Through pictures and the technological miracle of web cam, I have been able to watch my little girl reach her developmental milestones this past year all culminating with the celebration of her first birthday. From her first smile, to watching her crawl, then sit up, eat solid food, and eventually walk...I have been blessed with the experience of being a proud papa despite being thousands of miles away.

I still recall the moment I held her in the airport when I came home for R&R, and watching her as she looked into my eyes trying to recognize me. She didn't cry, she didn't even ask for mommy, she just stared at me as if she knew I was someone that she could trust. One of those daddy moments:)

Knowing that I will be able to hold her again in a matter of days has made this birthday that much more special for me.

Maya, I love you so much. Daddy's deployment is almost over and I'll be able to be with you for so many more birthdays to come. I hope to help you grow into a beautiful young lady who will fear God and love others. Happy 1st Birthday!

"I have no greater joy than to hear that my children walk in the truth."
3 John 1:4 KJV

Tuesday, August 25, 2009

Day 398: Home Bound

My bags are packed and I have finally left Camp Clark. I thought this day would never come, but low and behold I am now in Kabul which is the first stop in a series of several outprocessing venues. Just to be able to sit and relax in a place where indirect fire attacks are much less frequent has afforded me the opportunity to take a huge sigh of relief!

My Ride Out of Clark

From here I'll be heading to Bagram Air Field, stop #2, and then on to Kuwait where the Navy has scheduled some much needed decompression time before we are reintegrated back into the world that I had left behind. I'll be sure to let you in on the fun when I get there!

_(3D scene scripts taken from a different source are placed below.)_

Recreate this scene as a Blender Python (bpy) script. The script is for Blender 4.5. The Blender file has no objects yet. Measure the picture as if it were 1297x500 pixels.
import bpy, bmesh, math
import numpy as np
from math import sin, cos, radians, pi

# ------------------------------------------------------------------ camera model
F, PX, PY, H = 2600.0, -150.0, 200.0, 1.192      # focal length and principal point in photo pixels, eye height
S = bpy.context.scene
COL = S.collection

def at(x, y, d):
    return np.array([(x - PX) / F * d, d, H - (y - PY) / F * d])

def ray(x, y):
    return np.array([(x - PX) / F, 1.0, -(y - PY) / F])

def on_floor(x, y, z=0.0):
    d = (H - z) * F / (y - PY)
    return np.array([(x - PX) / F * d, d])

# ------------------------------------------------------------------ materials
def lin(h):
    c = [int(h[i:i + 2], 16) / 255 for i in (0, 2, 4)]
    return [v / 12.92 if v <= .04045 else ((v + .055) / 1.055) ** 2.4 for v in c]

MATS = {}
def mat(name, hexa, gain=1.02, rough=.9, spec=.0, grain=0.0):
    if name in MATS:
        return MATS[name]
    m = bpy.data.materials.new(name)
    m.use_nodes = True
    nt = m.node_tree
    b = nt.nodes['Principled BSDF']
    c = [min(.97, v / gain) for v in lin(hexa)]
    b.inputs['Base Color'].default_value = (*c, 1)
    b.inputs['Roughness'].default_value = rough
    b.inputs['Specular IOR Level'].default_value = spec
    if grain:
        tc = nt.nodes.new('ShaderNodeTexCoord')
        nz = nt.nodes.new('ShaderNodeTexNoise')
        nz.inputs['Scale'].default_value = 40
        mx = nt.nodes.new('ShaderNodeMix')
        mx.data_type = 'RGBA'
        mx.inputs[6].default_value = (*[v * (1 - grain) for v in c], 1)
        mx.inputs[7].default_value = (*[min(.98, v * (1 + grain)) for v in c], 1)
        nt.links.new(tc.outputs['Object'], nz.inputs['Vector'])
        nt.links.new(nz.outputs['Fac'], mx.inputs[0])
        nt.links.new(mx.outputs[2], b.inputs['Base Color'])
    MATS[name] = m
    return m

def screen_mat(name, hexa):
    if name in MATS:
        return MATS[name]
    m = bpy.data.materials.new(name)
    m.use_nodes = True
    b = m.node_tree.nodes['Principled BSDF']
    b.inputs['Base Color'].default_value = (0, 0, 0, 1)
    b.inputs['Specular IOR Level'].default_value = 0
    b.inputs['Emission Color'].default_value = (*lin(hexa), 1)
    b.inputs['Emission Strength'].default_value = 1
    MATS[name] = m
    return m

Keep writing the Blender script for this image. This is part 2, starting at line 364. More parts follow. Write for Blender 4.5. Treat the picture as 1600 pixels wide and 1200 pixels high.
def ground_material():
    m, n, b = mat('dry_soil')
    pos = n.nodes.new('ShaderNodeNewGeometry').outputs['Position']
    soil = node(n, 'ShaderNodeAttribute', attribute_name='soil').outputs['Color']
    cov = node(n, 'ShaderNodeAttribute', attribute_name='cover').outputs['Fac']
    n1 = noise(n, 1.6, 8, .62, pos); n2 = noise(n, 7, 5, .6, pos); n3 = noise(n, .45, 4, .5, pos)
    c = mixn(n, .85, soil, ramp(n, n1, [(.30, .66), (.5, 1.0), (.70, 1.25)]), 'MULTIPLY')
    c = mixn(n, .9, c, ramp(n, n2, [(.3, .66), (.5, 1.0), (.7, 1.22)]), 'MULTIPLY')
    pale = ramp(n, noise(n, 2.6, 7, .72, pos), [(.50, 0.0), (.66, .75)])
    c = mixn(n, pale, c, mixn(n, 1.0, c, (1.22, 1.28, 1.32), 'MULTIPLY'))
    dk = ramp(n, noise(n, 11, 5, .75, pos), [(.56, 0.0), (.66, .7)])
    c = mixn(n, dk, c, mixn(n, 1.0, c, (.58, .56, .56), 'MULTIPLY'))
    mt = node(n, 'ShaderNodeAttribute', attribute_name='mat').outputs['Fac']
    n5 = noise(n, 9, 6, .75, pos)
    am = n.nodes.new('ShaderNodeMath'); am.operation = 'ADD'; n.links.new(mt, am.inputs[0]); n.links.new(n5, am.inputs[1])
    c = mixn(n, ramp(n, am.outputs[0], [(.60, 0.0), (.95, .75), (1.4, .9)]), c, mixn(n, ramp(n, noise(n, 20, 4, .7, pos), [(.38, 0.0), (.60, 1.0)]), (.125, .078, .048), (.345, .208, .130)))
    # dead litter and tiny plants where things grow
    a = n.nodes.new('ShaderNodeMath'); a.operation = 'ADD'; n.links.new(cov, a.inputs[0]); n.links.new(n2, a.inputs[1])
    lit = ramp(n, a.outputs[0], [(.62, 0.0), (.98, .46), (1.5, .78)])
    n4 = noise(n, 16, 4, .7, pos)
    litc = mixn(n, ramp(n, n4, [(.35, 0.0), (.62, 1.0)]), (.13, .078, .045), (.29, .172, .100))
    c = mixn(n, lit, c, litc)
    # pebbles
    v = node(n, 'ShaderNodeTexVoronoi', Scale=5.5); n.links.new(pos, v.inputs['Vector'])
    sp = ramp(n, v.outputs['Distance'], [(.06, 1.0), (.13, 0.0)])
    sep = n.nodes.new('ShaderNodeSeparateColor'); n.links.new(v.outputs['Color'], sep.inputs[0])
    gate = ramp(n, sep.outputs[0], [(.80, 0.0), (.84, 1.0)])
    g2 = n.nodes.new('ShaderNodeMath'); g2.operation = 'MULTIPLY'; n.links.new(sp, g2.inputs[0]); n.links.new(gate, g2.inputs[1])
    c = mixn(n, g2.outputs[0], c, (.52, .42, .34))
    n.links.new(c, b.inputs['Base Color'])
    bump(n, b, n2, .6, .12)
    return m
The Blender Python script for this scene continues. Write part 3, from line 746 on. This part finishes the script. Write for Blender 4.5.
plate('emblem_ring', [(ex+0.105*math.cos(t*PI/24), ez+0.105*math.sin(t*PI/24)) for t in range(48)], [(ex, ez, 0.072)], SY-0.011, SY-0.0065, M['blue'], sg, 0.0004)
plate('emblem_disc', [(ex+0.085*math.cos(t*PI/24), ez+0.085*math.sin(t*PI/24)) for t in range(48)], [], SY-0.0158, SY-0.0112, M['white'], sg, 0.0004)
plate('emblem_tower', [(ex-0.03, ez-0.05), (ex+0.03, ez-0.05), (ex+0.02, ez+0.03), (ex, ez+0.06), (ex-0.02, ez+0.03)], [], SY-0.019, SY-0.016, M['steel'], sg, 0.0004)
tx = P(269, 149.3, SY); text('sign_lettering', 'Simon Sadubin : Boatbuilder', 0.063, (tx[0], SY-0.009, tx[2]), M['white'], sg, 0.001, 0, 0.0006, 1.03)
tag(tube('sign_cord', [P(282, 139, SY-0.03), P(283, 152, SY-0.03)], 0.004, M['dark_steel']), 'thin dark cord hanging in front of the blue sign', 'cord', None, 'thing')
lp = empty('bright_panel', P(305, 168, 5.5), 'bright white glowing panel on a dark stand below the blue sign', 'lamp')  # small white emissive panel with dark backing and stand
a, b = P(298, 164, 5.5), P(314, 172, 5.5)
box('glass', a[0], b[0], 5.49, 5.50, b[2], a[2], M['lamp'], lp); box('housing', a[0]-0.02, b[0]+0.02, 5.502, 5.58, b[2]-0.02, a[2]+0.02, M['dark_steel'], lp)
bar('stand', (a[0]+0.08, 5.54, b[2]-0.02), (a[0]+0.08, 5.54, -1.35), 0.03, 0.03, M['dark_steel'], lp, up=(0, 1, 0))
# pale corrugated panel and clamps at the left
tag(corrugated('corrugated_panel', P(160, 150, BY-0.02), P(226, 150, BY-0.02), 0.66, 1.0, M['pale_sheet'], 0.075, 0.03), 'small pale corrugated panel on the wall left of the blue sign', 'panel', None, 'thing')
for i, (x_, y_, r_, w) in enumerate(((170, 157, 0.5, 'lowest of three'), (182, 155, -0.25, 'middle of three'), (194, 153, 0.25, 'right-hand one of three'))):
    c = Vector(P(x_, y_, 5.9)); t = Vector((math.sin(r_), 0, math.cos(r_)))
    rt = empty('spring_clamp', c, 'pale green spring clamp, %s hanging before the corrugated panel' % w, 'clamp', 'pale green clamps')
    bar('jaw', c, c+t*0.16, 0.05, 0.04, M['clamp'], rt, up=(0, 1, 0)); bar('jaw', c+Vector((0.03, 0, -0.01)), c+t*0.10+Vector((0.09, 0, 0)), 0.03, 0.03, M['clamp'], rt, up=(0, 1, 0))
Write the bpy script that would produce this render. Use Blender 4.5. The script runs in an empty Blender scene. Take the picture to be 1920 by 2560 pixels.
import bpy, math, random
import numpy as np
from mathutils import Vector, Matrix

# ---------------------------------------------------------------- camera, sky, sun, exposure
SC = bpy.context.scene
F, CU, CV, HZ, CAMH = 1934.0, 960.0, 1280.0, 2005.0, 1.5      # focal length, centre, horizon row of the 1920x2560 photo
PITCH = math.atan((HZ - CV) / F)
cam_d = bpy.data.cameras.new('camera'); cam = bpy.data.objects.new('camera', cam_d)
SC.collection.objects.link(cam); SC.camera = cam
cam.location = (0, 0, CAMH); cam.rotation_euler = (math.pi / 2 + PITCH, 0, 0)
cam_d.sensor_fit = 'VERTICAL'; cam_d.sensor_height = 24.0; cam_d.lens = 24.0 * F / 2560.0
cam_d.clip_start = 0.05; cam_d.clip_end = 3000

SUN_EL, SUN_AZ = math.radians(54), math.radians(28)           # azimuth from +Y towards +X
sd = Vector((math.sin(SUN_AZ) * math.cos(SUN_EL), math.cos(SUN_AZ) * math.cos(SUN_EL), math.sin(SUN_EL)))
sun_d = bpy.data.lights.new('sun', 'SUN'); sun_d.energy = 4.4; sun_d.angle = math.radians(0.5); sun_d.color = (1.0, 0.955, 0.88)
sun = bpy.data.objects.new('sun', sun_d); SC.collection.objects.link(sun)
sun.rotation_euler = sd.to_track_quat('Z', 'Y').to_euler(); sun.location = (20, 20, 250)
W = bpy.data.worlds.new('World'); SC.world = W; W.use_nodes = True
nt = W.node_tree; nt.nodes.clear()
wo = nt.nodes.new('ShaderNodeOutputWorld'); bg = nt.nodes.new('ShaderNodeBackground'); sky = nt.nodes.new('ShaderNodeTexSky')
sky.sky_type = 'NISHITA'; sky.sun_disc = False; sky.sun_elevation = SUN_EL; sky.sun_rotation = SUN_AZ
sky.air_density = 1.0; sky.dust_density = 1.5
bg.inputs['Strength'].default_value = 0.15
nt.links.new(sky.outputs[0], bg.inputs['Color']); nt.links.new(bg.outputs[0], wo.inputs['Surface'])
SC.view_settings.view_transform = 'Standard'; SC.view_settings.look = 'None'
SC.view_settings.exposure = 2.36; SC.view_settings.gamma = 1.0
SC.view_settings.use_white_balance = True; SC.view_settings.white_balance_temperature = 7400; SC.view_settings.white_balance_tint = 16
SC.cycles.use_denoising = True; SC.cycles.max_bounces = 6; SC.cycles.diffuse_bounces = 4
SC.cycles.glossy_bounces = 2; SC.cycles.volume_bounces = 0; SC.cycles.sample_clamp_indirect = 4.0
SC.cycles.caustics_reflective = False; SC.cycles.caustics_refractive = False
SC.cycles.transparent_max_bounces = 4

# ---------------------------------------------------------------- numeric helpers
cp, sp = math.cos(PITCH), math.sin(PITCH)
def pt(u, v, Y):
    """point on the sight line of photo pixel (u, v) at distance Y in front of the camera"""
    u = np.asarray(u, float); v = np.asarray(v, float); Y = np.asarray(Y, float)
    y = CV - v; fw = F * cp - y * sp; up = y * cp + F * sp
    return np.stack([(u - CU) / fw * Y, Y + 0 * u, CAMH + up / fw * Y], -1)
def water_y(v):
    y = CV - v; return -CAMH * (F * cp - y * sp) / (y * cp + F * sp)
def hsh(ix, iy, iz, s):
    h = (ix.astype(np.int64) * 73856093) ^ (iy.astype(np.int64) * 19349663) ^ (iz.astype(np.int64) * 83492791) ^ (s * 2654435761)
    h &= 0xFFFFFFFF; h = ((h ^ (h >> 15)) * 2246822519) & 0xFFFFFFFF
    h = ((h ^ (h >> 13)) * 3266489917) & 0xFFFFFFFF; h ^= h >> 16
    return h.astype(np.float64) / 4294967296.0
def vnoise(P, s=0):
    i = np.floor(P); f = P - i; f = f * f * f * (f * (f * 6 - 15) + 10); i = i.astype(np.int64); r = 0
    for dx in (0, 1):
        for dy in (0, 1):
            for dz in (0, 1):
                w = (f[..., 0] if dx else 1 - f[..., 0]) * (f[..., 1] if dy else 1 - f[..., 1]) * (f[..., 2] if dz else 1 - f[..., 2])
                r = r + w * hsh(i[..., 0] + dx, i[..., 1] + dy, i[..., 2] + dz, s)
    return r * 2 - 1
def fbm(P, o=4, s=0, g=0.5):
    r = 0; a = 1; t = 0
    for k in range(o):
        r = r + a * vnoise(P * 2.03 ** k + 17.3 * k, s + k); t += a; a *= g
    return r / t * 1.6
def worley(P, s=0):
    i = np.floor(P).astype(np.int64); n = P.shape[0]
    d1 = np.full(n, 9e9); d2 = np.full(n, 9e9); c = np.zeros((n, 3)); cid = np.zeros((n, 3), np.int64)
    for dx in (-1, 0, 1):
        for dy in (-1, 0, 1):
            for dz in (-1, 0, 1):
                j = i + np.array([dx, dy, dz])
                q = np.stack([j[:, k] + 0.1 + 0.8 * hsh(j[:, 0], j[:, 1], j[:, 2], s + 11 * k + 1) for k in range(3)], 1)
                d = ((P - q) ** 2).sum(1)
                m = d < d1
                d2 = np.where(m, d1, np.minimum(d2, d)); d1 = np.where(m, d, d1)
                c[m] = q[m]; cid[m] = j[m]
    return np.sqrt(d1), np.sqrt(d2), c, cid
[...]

Bags are Packed, Bagram or Bust!!

Thursday, August 20, 2009

Day 393: Election Day

Today, was Afghanistan's election day. In a country that has been struggling to be an independent, self-sustaining nation, and a government that is trying to give the power to the people, there is an obvious importance in the success of this national election. For us Americans, a typical election day is a short walk or drive to a local polling place, votes are cast electronically, you get a nice sticker that says "I Voted", and we are back home in time for dinner. Here in Afghanistan, people cast their vote at the risk of losing their life as anti-Afghan forces will stop at nothing to instill fear in the people and defy the Afghan government through direct attacks on districts where voting is taking place.

An Afghan Police Officer stands watch at a polling place

President Karzai on the campaign trail

Local polling place monitors, moving ballot boxes

For us Americans forward deployed in Afghanistan, we also are on high alert during election day as American bases are also targeted during this critical period. And what do you the last 24 hours, we've been attacked 3 times! Glad to report that no one was hurt, but it just reminds me that there is still much to be done.

Our Election Day Bunker

He who dwells in the shelter of the Most High
Will abide in the shadow of the Almighty.
I will say to the LORD, "My refuge and my fortress,
My God, in whom I trust!"
Psalm 91:1,2 NASB

Tuesday, August 18, 2009

Day 391: Promotion

I've experienced various milestones in my lifetime, my first day of college, completing internship, my first day as an unsupervised doctor, watching Gemma walk down the aisle, and becoming a father . In the military, we often experience similar achievements such as receiving a personal award/medal, earning a sterling evaluation, or a rank promotion. Today, I was blessed with a 2-fer. On the brink of completing my first deployment, my boss comes up to me during dinner and congratulates me on my promotion to the rank Lieutenant Commander! I thought it would be special to share this experience with my family and friends who have been following me on this long journey.

I, Michael G Mercado, do solemnly swear that I will support and defend the Constitution of the United States of America against all enemies foreign and domestic; that I will bear true faith and allegiance to the same; that I take this obligation freely, and without mental reservation or purpose of evasion; and that I will well and faithfully discharge the duties of the office on which I am about to enter. So help me God.